America and Iran Have an Agreement. And 60 Days to Prevent the Next War
“Ships of the World, start your engines. Let the oil flow!” President Donald Trump wrote on Truth Social on Sunday evening, while announcing a deal with Iran to end the war, which led to thousands of deaths and disrupted the global economy with the closure of the Strait of Hormuz.
The agreement between the United States and Iran on Sunday, which is expected to be formally signed on Jun. 19 in Switzerland, should neither be dismissed nor overstated. It is not a breakthrough in the grand sense of that word. It does not reconcile the irreconcilable American and Iranian narratives, settle the nuclear dispute, or inaugurate a new regional order.
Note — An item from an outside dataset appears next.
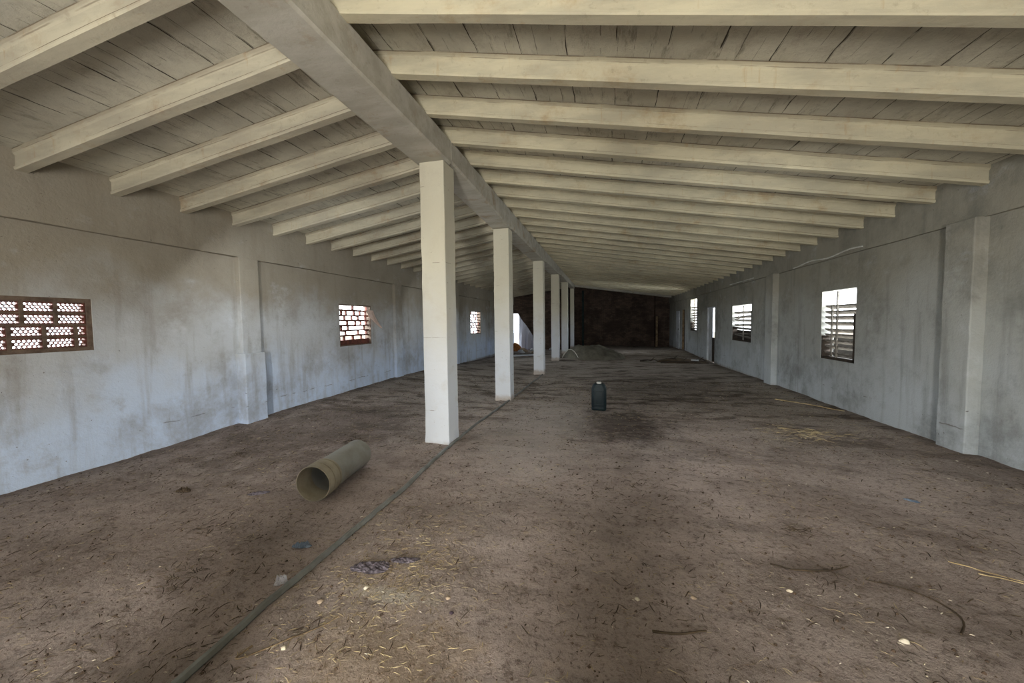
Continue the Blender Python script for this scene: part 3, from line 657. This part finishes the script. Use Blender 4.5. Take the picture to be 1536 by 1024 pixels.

What it does is more modest, but nonetheless important: it creates a breathing space in which diplomacy can try to recover from the violence that nearly buried it. That pause was badly needed. More than three months after the US and Israel launched their war against Iran on Feb. 28, the region had settled into a dangerous twilight between ceasefire and conflict.
Washington and Tehran reached a truce on Apr. 8 that reduced the scale of fighting but not the risk of renewed escalation. American and Iranian forces continued trading blows. Iran and Israel continued to test each other. Gulf states remained exposed to retaliation. Commercial traffic through the Strait of Hormuz, the vital waterway through which the region’s insecurity quickly becomes a global economic problem, remained hostage to dueling coercive measures. Therein lies the immediate value of the memorandum.